▶ GIVEN EXERCISE
Can you transcribe every line exactly and leave the pictures behind?
**********
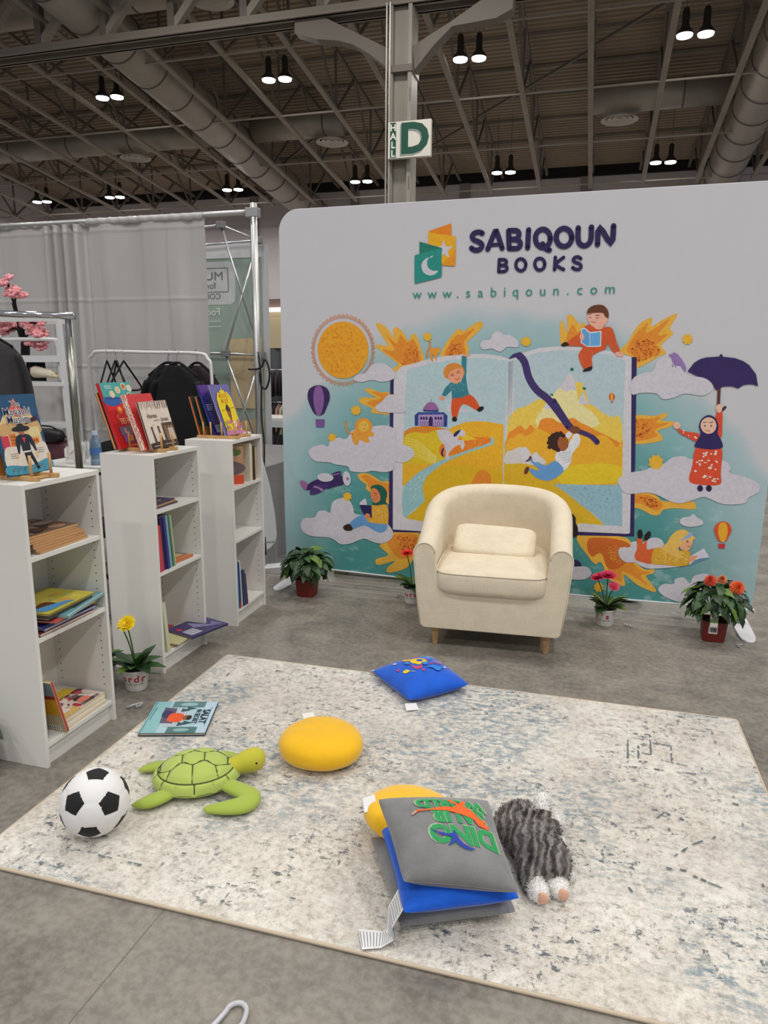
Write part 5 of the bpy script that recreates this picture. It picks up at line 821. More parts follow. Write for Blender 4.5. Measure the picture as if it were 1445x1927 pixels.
('s',(0.725,0.7,0.777),[(1.045,2.024),(1.041,2.018),(1.035,2.013),(1.029,2.008),(1.021,2.004),(1.013,2.002),(1.005,2.0),(0.997,2.0),(0.988,2.001),(0.98,2.003),(0.972,2.006),(0.965,2.01),(0.958,2.016),(0.953,2.022),(0.948,2.028),(0.944,2.036),(0.942,2.043),(0.941,2.051),(0.941,2.059),(0.942,2.067),(0.945,2.074),(0.949,2.081),(0.954,2.087),(0.96,2.092),(0.967,2.097),(0.974,2.1),(0.982,2.102),(0.99,2.103),(0.999,2.103),(1.007,2.102),(1.01,2.113),(1.003,2.111),(0.997,2.108),(0.992,2.105),(0.987,2.101),(0.983,2.096),(0.98,2.091),(0.977,2.086),(0.976,2.08),(0.975,2.074),(0.975,2.067),(0.976,2.061),(0.978,2.055),(0.981,2.05),(0.985,2.044),(0.989,2.039),(0.994,2.035),(1.0,2.032),(1.006,2.029),(1.012,2.027),(1.019,2.025),(1.026,2.025),(1.032,2.025),(1.039,2.027)]),
('k',(0.026,0.016,0.093),0.0293,[(1.304,2.226),(1.285,2.234),(1.258,2.23),(1.244,2.213),(1.255,2.193),(1.285,2.18),(1.304,2.164),(1.3,2.144),(1.279,2.134),(1.257,2.137),(1.242,2.147)]),
('k',(0.026,0.016,0.093),0.0293,[(1.339,2.137),(1.376,2.229),(1.387,2.231),(1.423,2.139)]),
('k',(0.026,0.016,0.093),0.0208,[(1.359,2.16),(1.411,2.161)]),
('k',(0.026,0.016,0.093),0.0293,[(1.456,2.234),(1.463,2.136)]),
('k',(0.026,0.016,0.093),0.0293,[(1.456,2.234),(1.497,2.233),(1.514,2.222),(1.515,2.201),(1.501,2.188),(1.464,2.187)]),
('k',(0.026,0.016,0.093),0.0293,[(1.464,2.187),(1.509,2.181),(1.526,2.165),(1.523,2.143),(1.505,2.135),(1.463,2.136)]),
('k',(0.026,0.016,0.093),0.0293,[(1.57,2.234),(1.569,2.136)]),
('k',(0.026,0.016,0.093),0.0293,[(1.694,2.182),(1.694,2.17),(1.69,2.158),(1.684,2.148),(1.676,2.141),(1.666,2.136),(1.655,2.135),(1.644,2.137),(1.634,2.143),(1.625,2.151),(1.618,2.161),(1.613,2.173),(1.611,2.186),(1.611,2.198),(1.615,2.21),(1.621,2.22),(1.63,2.227),(1.639,2.232),(1.65,2.233),(1.661,2.231),(1.671,2.225),(1.68,2.217),(1.687,2.207),(1.692,2.195),(1.694,2.182)]),
('k',(0.026,0.016,0.093),0.0293,[(1.652,2.154),(1.669,2.13),(1.693,2.119)]),
('k',(0.026,0.016,0.093),0.0293,[(1.813,2.183),(1.812,2.17),(1.808,2.159),(1.802,2.149),(1.794,2.142),(1.784,2.137),(1.773,2.136),(1.761,2.138),(1.751,2.143),(1.741,2.151),(1.734,2.162),(1.729,2.173),(1.727,2.186),(1.728,2.199),(1.731,2.21),(1.738,2.22),(1.746,2.227),(1.756,2.231),(1.767,2.233),(1.778,2.23),(1.789,2.225),(1.798,2.217),(1.805,2.207),(1.81,2.195),(1.813,2.183)]),
('k',(0.026,0.016,0.093),0.0293,[(1.845,2.232),(1.847,2.178),(1.857,2.149),(1.883,2.135),(1.908,2.146),(1.918,2.173),(1.916,2.233)]),
('k',(0.026,0.016,0.093),0.0293,[(1.955,2.139),(1.959,2.232),(2.028,2.139),(2.034,2.234)]),
('k',(0.026,0.016,0.093),0.0189,[(1.409,2.077),(1.408,2.01)]),
('k',(0.026,0.016,0.093),0.0189,[(1.409,2.077),(1.44,2.075),(1.451,2.064),(1.446,2.05),(1.431,2.045),(1.411,2.045)]),
('k',(0.026,0.016,0.093),0.0189,[(1.411,2.045),(1.445,2.042),(1.456,2.029),(1.45,2.014),(1.433,2.01),(1.408,2.01)]),
('k',(0.026,0.016,0.093),0.0189,[(1.563,2.043),(1.562,2.035),(1.56,2.027),(1.556,2.02),(1.55,2.015),(1.543,2.012),(1.536,2.011),(1.529,2.013),(1.522,2.016),(1.515,2.022),(1.511,2.028),(1.507,2.036),(1.506,2.045),(1.507,2.053),(1.509,2.061),(1.513,2.068),(1.519,2.073),(1.526,2.076),(1.533,2.077),(1.54,2.075),(1.547,2.072),(1.554,2.066),(1.558,2.06),(1.562,2.052),(1.563,2.043)]),
('k',(0.026,0.016,0.093),0.0189,[(1.67,2.043),(1.67,2.035),(1.668,2.027),(1.663,2.021),(1.658,2.016),(1.651,2.013),(1.644,2.012),(1.637,2.013),(1.63,2.016),(1.624,2.022),(1.619,2.029),(1.616,2.037),(1.614,2.045),(1.615,2.053),(1.617,2.061),(1.621,2.068),(1.627,2.073),(1.634,2.076),(1.641,2.076),(1.648,2.075),(1.655,2.072),(1.661,2.066),(1.666,2.06),(1.669,2.052),(1.67,2.043)]),
('k',(0.026,0.016,0.093),0.0189,[(1.728,2.079),(1.727,2.011)]),
('k',(0.026,0.016,0.093),0.0189,[(1.774,2.077),(1.733,2.041),(1.778,2.011)]),
('k',(0.026,0.016,0.093),0.0189,[(1.869,2.067),(1.853,2.077),(1.834,2.073),(1.828,2.059),(1.841,2.048),(1.864,2.039),(1.873,2.024),(1.864,2.01),(1.843,2.011),(1.827,2.02)]),
('t',(0.026,0.304,0.246),'w',0.0794,(0.917,1.866)),
('t',(0.026,0.304,0.246),'w',0.0794,(1.01,1.866)),
('t',(0.026,0.304,0.246),'w',0.0794,(1.103,1.867)),
('t',(0.026,0.304,0.246),'.',0.0794,(1.168,1.867)),
('t',(0.026,0.304,0.246),'s',0.0794,(1.231,1.868)),
('t',(0.026,0.304,0.246),'a',0.0794,(1.305,1.868)),
('t',(0.026,0.304,0.246),'b',0.0794,(1.382,1.869)),
('t',(0.026,0.304,0.246),'i',0.0794,(1.448,1.869)),
('t',(0.026,0.304,0.246),'q',0.0794,(1.511,1.87)),
('t',(0.026,0.304,0.246),'o',0.0794,(1.589,1.87)),
('t',(0.026,0.304,0.246),'u',0.0794,(1.667,1.87)),
('t',(0.026,0.304,0.246),'n',0.0794,(1.742,1.871)),
('t',(0.026,0.304,0.246),'.',0.0794,(1.809,1.872)),
('t',(0.026,0.304,0.246),'c',0.0794,(1.874,1.872)),
('t',(0.026,0.304,0.246),'o',0.0794,(1.951,1.873)),
('t',(0.026,0.304,0.246),'m',0.0794,(2.038,1.874))]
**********
▶ RESPONSE
Write part 5 of the bpy script that recreates this picture. It picks up at line 821. More parts follow. Write for Blender 4.5. Measure the picture as if it were 1445x1927 pixels.
('s',(0.725,0.7,0.777),[(1.045,2.024),(1.041,2.018),(1.035,2.013),(1.029,2.008),(1.021,2.004),(1.013,2.002),(1.005,2.0),(0.997,2.0),(0.988,2.001),(0.98,2.003),(0.972,2.006),(0.965,2.01),(0.958,2.016),(0.953,2.022),(0.948,2.028),(0.944,2.036),(0.942,2.043),(0.941,2.051),(0.941,2.059),(0.942,2.067),(0.945,2.074),(0.949,2.081),(0.954,2.087),(0.96,2.092),(0.967,2.097),(0.974,2.1),(0.982,2.102),(0.99,2.103),(0.999,2.103),(1.007,2.102),(1.01,2.113),(1.003,2.111),(0.997,2.108),(0.992,2.105),(0.987,2.101),(0.983,2.096),(0.98,2.091),(0.977,2.086),(0.976,2.08),(0.975,2.074),(0.975,2.067),(0.976,2.061),(0.978,2.055),(0.981,2.05),(0.985,2.044),(0.989,2.039),(0.994,2.035),(1.0,2.032),(1.006,2.029),(1.012,2.027),(1.019,2.025),(1.026,2.025),(1.032,2.025),(1.039,2.027)]),
('k',(0.026,0.016,0.093),0.0293,[(1.304,2.226),(1.285,2.234),(1.258,2.23),(1.244,2.213),(1.255,2.193),(1.285,2.18),(1.304,2.164),(1.3,2.144),(1.279,2.134),(1.257,2.137),(1.242,2.147)]),
('k',(0.026,0.016,0.093),0.0293,[(1.339,2.137),(1.376,2.229),(1.387,2.231),(1.423,2.139)]),
('k',(0.026,0.016,0.093),0.0208,[(1.359,2.16),(1.411,2.161)]),
('k',(0.026,0.016,0.093),0.0293,[(1.456,2.234),(1.463,2.136)]),
('k',(0.026,0.016,0.093),0.0293,[(1.456,2.234),(1.497,2.233),(1.514,2.222),(1.515,2.201),(1.501,2.188),(1.464,2.187)]),
('k',(0.026,0.016,0.093),0.0293,[(1.464,2.187),(1.509,2.181),(1.526,2.165),(1.523,2.143),(1.505,2.135),(1.463,2.136)]),
('k',(0.026,0.016,0.093),0.0293,[(1.57,2.234),(1.569,2.136)]),
('k',(0.026,0.016,0.093),0.0293,[(1.694,2.182),(1.694,2.17),(1.69,2.158),(1.684,2.148),(1.676,2.141),(1.666,2.136),(1.655,2.135),(1.644,2.137),(1.634,2.143),(1.625,2.151),(1.618,2.161),(1.613,2.173),(1.611,2.186),(1.611,2.198),(1.615,2.21),(1.621,2.22),(1.63,2.227),(1.639,2.232),(1.65,2.233),(1.661,2.231),(1.671,2.225),(1.68,2.217),(1.687,2.207),(1.692,2.195),(1.694,2.182)]),
('k',(0.026,0.016,0.093),0.0293,[(1.652,2.154),(1.669,2.13),(1.693,2.119)]),
('k',(0.026,0.016,0.093),0.0293,[(1.813,2.183),(1.812,2.17),(1.808,2.159),(1.802,2.149),(1.794,2.142),(1.784,2.137),(1.773,2.136),(1.761,2.138),(1.751,2.143),(1.741,2.151),(1.734,2.162),(1.729,2.173),(1.727,2.186),(1.728,2.199),(1.731,2.21),(1.738,2.22),(1.746,2.227),(1.756,2.231),(1.767,2.233),(1.778,2.23),(1.789,2.225),(1.798,2.217),(1.805,2.207),(1.81,2.195),(1.813,2.183)]),
('k',(0.026,0.016,0.093),0.0293,[(1.845,2.232),(1.847,2.178),(1.857,2.149),(1.883,2.135),(1.908,2.146),(1.918,2.173),(1.916,2.233)]),
('k',(0.026,0.016,0.093),0.0293,[(1.955,2.139),(1.959,2.232),(2.028,2.139),(2.034,2.234)]),
('k',(0.026,0.016,0.093),0.0189,[(1.409,2.077),(1.408,2.01)]),
('k',(0.026,0.016,0.093),0.0189,[(1.409,2.077),(1.44,2.075),(1.451,2.064),(1.446,2.05),(1.431,2.045),(1.411,2.045)]),
('k',(0.026,0.016,0.093),0.0189,[(1.411,2.045),(1.445,2.042),(1.456,2.029),(1.45,2.014),(1.433,2.01),(1.408,2.01)]),
('k',(0.026,0.016,0.093),0.0189,[(1.563,2.043),(1.562,2.035),(1.56,2.027),(1.556,2.02),(1.55,2.015),(1.543,2.012),(1.536,2.011),(1.529,2.013),(1.522,2.016),(1.515,2.022),(1.511,2.028),(1.507,2.036),(1.506,2.045),(1.507,2.053),(1.509,2.061),(1.513,2.068),(1.519,2.073),(1.526,2.076),(1.533,2.077),(1.54,2.075),(1.547,2.072),(1.554,2.066),(1.558,2.06),(1.562,2.052),(1.563,2.043)]),
('k',(0.026,0.016,0.093),0.0189,[(1.67,2.043),(1.67,2.035),(1.668,2.027),(1.663,2.021),(1.658,2.016),(1.651,2.013),(1.644,2.012),(1.637,2.013),(1.63,2.016),(1.624,2.022),(1.619,2.029),(1.616,2.037),(1.614,2.045),(1.615,2.053),(1.617,2.061),(1.621,2.068),(1.627,2.073),(1.634,2.076),(1.641,2.076),(1.648,2.075),(1.655,2.072),(1.661,2.066),(1.666,2.06),(1.669,2.052),(1.67,2.043)]),
('k',(0.026,0.016,0.093),0.0189,[(1.728,2.079),(1.727,2.011)]),
('k',(0.026,0.016,0.093),0.0189,[(1.774,2.077),(1.733,2.041),(1.778,2.011)]),
('k',(0.026,0.016,0.093),0.0189,[(1.869,2.067),(1.853,2.077),(1.834,2.073),(1.828,2.059),(1.841,2.048),(1.864,2.039),(1.873,2.024),(1.864,2.01),(1.843,2.011),(1.827,2.02)]),
('t',(0.026,0.304,0.246),'w',0.0794,(0.917,1.866)),
('t',(0.026,0.304,0.246),'w',0.0794,(1.01,1.866)),
('t',(0.026,0.304,0.246),'w',0.0794,(1.103,1.867)),
('t',(0.026,0.304,0.246),'.',0.0794,(1.168,1.867)),
('t',(0.026,0.304,0.246),'s',0.0794,(1.231,1.868)),
('t',(0.026,0.304,0.246),'a',0.0794,(1.305,1.868)),
('t',(0.026,0.304,0.246),'b',0.0794,(1.382,1.869)),
('t',(0.026,0.304,0.246),'i',0.0794,(1.448,1.869)),
('t',(0.026,0.304,0.246),'q',0.0794,(1.511,1.87)),
('t',(0.026,0.304,0.246),'o',0.0794,(1.589,1.87)),
('t',(0.026,0.304,0.246),'u',0.0794,(1.667,1.87)),
('t',(0.026,0.304,0.246),'n',0.0794,(1.742,1.871)),
('t',(0.026,0.304,0.246),'.',0.0794,(1.809,1.872)),
('t',(0.026,0.304,0.246),'c',0.0794,(1.874,1.872)),
('t',(0.026,0.304,0.246),'o',0.0794,(1.951,1.873)),
('t',(0.026,0.304,0.246),'m',0.0794,(2.038,1.874))]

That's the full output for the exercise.